Given data —
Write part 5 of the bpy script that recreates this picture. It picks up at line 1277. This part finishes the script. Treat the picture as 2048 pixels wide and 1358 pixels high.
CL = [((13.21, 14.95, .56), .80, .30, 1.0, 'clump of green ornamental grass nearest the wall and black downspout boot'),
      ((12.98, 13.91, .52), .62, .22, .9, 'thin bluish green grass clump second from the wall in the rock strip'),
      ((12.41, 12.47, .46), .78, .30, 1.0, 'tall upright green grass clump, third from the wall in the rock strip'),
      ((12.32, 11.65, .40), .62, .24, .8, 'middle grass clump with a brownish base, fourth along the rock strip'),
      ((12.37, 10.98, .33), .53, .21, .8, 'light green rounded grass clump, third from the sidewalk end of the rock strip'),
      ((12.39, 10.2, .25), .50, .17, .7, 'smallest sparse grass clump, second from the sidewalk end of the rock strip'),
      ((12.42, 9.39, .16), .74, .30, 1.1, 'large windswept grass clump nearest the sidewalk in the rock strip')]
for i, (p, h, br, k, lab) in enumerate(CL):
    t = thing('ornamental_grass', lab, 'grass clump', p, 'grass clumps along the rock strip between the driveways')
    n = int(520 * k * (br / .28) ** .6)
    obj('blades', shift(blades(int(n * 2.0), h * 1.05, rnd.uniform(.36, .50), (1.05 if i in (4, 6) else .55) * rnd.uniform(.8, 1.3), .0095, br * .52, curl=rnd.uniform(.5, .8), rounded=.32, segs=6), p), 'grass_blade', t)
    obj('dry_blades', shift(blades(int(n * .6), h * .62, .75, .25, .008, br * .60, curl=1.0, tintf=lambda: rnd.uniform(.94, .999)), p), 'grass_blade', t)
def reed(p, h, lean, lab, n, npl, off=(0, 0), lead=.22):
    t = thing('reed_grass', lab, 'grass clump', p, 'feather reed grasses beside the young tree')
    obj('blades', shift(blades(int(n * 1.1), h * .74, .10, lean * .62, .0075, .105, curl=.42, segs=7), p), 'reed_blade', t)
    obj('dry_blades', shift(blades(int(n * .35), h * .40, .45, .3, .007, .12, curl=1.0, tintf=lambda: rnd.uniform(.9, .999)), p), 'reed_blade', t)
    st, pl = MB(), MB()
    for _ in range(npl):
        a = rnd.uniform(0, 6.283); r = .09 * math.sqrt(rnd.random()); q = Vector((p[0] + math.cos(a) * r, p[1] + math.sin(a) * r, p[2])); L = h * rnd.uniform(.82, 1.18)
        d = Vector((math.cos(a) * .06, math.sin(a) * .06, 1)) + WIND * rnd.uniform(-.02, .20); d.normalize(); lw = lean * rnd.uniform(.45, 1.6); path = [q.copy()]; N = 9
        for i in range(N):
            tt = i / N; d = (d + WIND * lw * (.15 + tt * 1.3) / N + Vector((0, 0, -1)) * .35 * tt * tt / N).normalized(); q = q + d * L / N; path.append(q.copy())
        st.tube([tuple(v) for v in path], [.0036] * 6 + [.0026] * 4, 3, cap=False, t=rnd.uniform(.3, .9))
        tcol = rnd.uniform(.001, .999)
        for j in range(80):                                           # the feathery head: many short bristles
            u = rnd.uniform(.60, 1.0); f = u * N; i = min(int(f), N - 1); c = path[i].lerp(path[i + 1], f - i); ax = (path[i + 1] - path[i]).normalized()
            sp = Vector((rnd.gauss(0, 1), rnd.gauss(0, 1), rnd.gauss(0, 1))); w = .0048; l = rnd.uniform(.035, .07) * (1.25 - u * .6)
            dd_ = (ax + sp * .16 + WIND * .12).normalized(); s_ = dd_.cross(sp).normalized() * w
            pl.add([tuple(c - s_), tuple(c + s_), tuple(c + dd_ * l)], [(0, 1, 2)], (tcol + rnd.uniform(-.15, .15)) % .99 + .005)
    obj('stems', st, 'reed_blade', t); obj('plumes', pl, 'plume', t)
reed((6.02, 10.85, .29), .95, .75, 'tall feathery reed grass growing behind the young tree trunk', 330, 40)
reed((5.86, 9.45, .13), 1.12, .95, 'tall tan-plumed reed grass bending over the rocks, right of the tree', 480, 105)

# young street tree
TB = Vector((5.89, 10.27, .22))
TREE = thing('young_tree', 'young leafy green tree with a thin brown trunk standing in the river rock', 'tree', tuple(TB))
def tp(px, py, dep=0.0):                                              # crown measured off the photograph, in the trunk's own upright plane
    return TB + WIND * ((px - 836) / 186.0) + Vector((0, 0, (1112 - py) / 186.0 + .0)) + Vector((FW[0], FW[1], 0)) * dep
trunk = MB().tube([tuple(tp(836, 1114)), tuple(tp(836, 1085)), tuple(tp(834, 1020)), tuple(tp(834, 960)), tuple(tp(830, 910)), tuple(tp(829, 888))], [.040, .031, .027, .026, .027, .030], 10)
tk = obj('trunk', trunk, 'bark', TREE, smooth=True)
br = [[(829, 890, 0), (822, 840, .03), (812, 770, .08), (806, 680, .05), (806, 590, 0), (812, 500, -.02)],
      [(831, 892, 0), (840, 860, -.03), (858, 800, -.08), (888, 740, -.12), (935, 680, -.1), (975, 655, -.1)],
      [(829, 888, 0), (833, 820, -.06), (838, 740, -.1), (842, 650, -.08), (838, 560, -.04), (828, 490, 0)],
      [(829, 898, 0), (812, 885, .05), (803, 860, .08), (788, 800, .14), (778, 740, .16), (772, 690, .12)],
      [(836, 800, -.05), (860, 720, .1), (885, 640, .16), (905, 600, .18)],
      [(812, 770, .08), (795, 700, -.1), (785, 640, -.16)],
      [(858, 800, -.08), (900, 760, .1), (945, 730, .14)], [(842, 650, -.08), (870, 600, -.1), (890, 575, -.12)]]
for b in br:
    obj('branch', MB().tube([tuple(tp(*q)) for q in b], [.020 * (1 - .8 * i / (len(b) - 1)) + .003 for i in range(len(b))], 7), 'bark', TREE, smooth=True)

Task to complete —
Give an exact repetition of all the material.

Correct result —
Write part 5 of the bpy script that recreates this picture. It picks up at line 1277. This part finishes the script. Treat the picture as 2048 pixels wide and 1358 pixels high.
CL = [((13.21, 14.95, .56), .80, .30, 1.0, 'clump of green ornamental grass nearest the wall and black downspout boot'),
      ((12.98, 13.91, .52), .62, .22, .9, 'thin bluish green grass clump second from the wall in the rock strip'),
      ((12.41, 12.47, .46), .78, .30, 1.0, 'tall upright green grass clump, third from the wall in the rock strip'),
      ((12.32, 11.65, .40), .62, .24, .8, 'middle grass clump with a brownish base, fourth along the rock strip'),
      ((12.37, 10.98, .33), .53, .21, .8, 'light green rounded grass clump, third from the sidewalk end of the rock strip'),
      ((12.39, 10.2, .25), .50, .17, .7, 'smallest sparse grass clump, second from the sidewalk end of the rock strip'),
      ((12.42, 9.39, .16), .74, .30, 1.1, 'large windswept grass clump nearest the sidewalk in the rock strip')]
for i, (p, h, br, k, lab) in enumerate(CL):
    t = thing('ornamental_grass', lab, 'grass clump', p, 'grass clumps along the rock strip between the driveways')
    n = int(520 * k * (br / .28) ** .6)
    obj('blades', shift(blades(int(n * 2.0), h * 1.05, rnd.uniform(.36, .50), (1.05 if i in (4, 6) else .55) * rnd.uniform(.8, 1.3), .0095, br * .52, curl=rnd.uniform(.5, .8), rounded=.32, segs=6), p), 'grass_blade', t)
    obj('dry_blades', shift(blades(int(n * .6), h * .62, .75, .25, .008, br * .60, curl=1.0, tintf=lambda: rnd.uniform(.94, .999)), p), 'grass_blade', t)
def reed(p, h, lean, lab, n, npl, off=(0, 0), lead=.22):
    t = thing('reed_grass', lab, 'grass clump', p, 'feather reed grasses beside the young tree')
    obj('blades', shift(blades(int(n * 1.1), h * .74, .10, lean * .62, .0075, .105, curl=.42, segs=7), p), 'reed_blade', t)
    obj('dry_blades', shift(blades(int(n * .35), h * .40, .45, .3, .007, .12, curl=1.0, tintf=lambda: rnd.uniform(.9, .999)), p), 'reed_blade', t)
    st, pl = MB(), MB()
    for _ in range(npl):
        a = rnd.uniform(0, 6.283); r = .09 * math.sqrt(rnd.random()); q = Vector((p[0] + math.cos(a) * r, p[1] + math.sin(a) * r, p[2])); L = h * rnd.uniform(.82, 1.18)
        d = Vector((math.cos(a) * .06, math.sin(a) * .06, 1)) + WIND * rnd.uniform(-.02, .20); d.normalize(); lw = lean * rnd.uniform(.45, 1.6); path = [q.copy()]; N = 9
        for i in range(N):
            tt = i / N; d = (d + WIND * lw * (.15 + tt * 1.3) / N + Vector((0, 0, -1)) * .35 * tt * tt / N).normalized(); q = q + d * L / N; path.append(q.copy())
        st.tube([tuple(v) for v in path], [.0036] * 6 + [.0026] * 4, 3, cap=False, t=rnd.uniform(.3, .9))
        tcol = rnd.uniform(.001, .999)
        for j in range(80):                                           # the feathery head: many short bristles
            u = rnd.uniform(.60, 1.0); f = u * N; i = min(int(f), N - 1); c = path[i].lerp(path[i + 1], f - i); ax = (path[i + 1] - path[i]).normalized()
            sp = Vector((rnd.gauss(0, 1), rnd.gauss(0, 1), rnd.gauss(0, 1))); w = .0048; l = rnd.uniform(.035, .07) * (1.25 - u * .6)
            dd_ = (ax + sp * .16 + WIND * .12).normalized(); s_ = dd_.cross(sp).normalized() * w
            pl.add([tuple(c - s_), tuple(c + s_), tuple(c + dd_ * l)], [(0, 1, 2)], (tcol + rnd.uniform(-.15, .15)) % .99 + .005)
    obj('stems', st, 'reed_blade', t); obj('plumes', pl, 'plume', t)
reed((6.02, 10.85, .29), .95, .75, 'tall feathery reed grass growing behind the young tree trunk', 330, 40)
reed((5.86, 9.45, .13), 1.12, .95, 'tall tan-plumed reed grass bending over the rocks, right of the tree', 480, 105)

# young street tree
TB = Vector((5.89, 10.27, .22))
TREE = thing('young_tree', 'young leafy green tree with a thin brown trunk standing in the river rock', 'tree', tuple(TB))
def tp(px, py, dep=0.0):                                              # crown measured off the photograph, in the trunk's own upright plane
    return TB + WIND * ((px - 836) / 186.0) + Vector((0, 0, (1112 - py) / 186.0 + .0)) + Vector((FW[0], FW[1], 0)) * dep
trunk = MB().tube([tuple(tp(836, 1114)), tuple(tp(836, 1085)), tuple(tp(834, 1020)), tuple(tp(834, 960)), tuple(tp(830, 910)), tuple(tp(829, 888))], [.040, .031, .027, .026, .027, .030], 10)
tk = obj('trunk', trunk, 'bark', TREE, smooth=True)
br = [[(829, 890, 0), (822, 840, .03), (812, 770, .08), (806, 680, .05), (806, 590, 0), (812, 500, -.02)],
      [(831, 892, 0), (840, 860, -.03), (858, 800, -.08), (888, 740, -.12), (935, 680, -.1), (975, 655, -.1)],
      [(829, 888, 0), (833, 820, -.06), (838, 740, -.1), (842, 650, -.08), (838, 560, -.04), (828, 490, 0)],
      [(829, 898, 0), (812, 885, .05), (803, 860, .08), (788, 800, .14), (778, 740, .16), (772, 690, .12)],
      [(836, 800, -.05), (860, 720, .1), (885, 640, .16), (905, 600, .18)],
      [(812, 770, .08), (795, 700, -.1), (785, 640, -.16)],
      [(858, 800, -.08), (900, 760, .1), (945, 730, .14)], [(842, 650, -.08), (870, 600, -.1), (890, 575, -.12)]]
for b in br:
    obj('branch', MB().tube([tuple(tp(*q)) for q in b], [.020 * (1 - .8 * i / (len(b) - 1)) + .003 for i in range(len(b))], 7), 'bark', TREE, smooth=True)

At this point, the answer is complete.